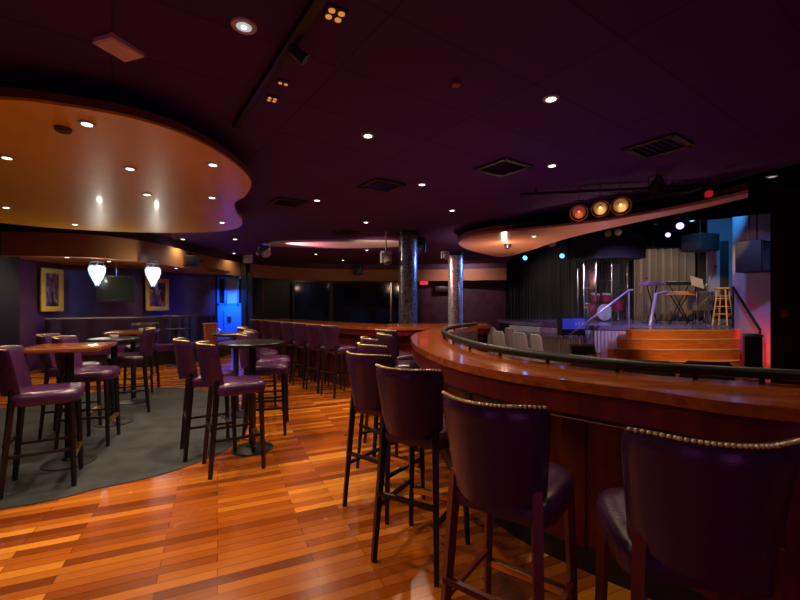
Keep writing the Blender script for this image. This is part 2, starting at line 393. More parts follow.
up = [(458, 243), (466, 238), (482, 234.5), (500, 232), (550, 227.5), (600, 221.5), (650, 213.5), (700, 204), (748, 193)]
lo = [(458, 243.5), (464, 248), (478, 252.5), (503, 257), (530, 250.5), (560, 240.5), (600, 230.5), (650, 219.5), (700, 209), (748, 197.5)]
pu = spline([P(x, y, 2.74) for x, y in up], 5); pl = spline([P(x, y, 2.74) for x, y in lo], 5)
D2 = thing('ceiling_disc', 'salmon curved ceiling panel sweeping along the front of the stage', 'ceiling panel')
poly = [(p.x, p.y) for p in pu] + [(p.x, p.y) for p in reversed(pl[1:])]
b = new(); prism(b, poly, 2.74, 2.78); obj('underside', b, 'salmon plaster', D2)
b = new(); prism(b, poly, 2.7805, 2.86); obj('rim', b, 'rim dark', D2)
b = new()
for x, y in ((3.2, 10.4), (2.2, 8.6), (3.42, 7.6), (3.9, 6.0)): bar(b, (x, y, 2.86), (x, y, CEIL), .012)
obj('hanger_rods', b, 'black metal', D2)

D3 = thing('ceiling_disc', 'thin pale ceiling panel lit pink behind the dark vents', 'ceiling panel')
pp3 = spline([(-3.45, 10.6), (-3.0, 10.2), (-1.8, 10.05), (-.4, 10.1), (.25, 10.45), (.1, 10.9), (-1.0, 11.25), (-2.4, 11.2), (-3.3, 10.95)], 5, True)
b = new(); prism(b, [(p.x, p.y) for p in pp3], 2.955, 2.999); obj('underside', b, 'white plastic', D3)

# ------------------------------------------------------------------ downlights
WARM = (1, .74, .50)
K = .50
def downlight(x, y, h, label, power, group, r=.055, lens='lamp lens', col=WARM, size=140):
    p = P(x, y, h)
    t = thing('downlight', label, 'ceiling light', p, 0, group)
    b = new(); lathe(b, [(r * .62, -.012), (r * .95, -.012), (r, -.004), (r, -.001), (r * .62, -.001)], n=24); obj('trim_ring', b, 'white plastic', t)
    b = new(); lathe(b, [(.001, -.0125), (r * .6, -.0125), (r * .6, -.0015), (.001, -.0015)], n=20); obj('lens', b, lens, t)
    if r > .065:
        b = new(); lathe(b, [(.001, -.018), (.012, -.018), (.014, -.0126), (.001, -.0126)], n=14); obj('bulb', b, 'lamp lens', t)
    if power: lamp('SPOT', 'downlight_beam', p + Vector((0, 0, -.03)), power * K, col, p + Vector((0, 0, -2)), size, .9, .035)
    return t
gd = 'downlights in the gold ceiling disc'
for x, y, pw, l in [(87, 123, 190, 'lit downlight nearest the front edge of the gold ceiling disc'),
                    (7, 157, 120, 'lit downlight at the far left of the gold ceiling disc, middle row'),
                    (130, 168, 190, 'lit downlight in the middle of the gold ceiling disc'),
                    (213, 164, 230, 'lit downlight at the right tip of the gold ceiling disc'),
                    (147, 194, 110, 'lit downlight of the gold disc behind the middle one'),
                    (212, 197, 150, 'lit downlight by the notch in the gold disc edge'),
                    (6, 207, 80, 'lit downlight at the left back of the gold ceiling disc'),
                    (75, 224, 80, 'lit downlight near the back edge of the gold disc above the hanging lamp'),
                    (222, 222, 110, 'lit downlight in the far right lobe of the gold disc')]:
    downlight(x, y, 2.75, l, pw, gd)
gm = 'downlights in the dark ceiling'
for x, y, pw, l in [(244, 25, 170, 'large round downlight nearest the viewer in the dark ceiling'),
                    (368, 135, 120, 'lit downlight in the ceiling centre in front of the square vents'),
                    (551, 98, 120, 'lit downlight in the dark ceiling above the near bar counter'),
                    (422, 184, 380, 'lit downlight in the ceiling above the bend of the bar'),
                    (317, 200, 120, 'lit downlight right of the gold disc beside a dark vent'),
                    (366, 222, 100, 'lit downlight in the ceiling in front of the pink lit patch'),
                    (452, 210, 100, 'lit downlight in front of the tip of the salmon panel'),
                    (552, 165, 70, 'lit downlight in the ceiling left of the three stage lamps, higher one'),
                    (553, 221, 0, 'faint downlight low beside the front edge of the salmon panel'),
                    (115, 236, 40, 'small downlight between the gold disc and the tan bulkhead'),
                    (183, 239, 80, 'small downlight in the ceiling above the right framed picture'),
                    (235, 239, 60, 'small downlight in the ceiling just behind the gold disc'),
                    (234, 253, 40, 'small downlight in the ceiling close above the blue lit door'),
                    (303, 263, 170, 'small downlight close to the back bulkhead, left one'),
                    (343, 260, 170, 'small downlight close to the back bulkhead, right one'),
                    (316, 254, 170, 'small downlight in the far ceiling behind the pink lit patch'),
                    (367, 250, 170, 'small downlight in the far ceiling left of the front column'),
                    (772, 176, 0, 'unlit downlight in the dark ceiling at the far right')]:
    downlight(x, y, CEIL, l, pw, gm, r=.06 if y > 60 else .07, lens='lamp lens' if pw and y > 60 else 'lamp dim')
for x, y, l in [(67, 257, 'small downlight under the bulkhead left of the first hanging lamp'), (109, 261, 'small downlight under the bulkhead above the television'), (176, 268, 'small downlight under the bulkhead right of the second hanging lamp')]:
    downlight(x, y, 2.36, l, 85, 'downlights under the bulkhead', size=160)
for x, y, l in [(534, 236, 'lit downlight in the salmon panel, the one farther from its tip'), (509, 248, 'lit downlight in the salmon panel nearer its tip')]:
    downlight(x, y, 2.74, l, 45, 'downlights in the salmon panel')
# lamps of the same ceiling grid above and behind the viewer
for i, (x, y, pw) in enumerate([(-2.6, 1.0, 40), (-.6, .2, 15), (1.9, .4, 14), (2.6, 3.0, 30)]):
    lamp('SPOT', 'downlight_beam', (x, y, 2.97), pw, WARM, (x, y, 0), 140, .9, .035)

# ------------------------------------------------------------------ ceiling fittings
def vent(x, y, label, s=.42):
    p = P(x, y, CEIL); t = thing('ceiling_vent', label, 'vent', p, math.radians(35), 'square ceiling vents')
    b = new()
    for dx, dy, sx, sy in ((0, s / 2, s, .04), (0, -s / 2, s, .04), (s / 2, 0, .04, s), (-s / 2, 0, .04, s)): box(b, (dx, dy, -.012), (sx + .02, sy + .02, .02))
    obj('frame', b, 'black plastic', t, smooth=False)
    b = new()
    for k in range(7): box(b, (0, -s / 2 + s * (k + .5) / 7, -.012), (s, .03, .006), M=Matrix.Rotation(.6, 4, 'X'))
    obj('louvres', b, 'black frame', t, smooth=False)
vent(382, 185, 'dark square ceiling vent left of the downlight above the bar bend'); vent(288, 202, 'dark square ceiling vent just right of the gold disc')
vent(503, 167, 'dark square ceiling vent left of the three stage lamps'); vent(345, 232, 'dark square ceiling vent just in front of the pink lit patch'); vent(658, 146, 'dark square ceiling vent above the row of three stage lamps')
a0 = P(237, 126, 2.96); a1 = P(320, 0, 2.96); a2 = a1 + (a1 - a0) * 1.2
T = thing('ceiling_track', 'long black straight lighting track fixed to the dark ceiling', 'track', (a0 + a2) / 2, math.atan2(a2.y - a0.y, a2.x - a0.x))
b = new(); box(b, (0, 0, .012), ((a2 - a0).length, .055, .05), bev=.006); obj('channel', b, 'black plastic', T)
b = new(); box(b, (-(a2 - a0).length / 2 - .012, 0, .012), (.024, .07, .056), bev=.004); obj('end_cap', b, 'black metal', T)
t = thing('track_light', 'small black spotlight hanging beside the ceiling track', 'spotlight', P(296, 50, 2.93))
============
### GIVEN EXERCISE
Your task is to reproduce exactly the lines from the start of the data above through the line containing "obj('hanger_rods', b, 'black metal', D2)", leaving every picture out.

### REPLY TO THE EXERCISE
Keep writing the Blender script for this image. This is part 2, starting at line 393. More parts follow.
up = [(458, 243), (466, 238), (482, 234.5), (500, 232), (550, 227.5), (600, 221.5), (650, 213.5), (700, 204), (748, 193)]
lo = [(458, 243.5), (464, 248), (478, 252.5), (503, 257), (530, 250.5), (560, 240.5), (600, 230.5), (650, 219.5), (700, 209), (748, 197.5)]
pu = spline([P(x, y, 2.74) for x, y in up], 5); pl = spline([P(x, y, 2.74) for x, y in lo], 5)
D2 = thing('ceiling_disc', 'salmon curved ceiling panel sweeping along the front of the stage', 'ceiling panel')
poly = [(p.x, p.y) for p in pu] + [(p.x, p.y) for p in reversed(pl[1:])]
b = new(); prism(b, poly, 2.74, 2.78); obj('underside', b, 'salmon plaster', D2)
b = new(); prism(b, poly, 2.7805, 2.86); obj('rim', b, 'rim dark', D2)
b = new()
for x, y in ((3.2, 10.4), (2.2, 8.6), (3.42, 7.6), (3.9, 6.0)): bar(b, (x, y, 2.86), (x, y, CEIL), .012)
obj('hanger_rods', b, 'black metal', D2)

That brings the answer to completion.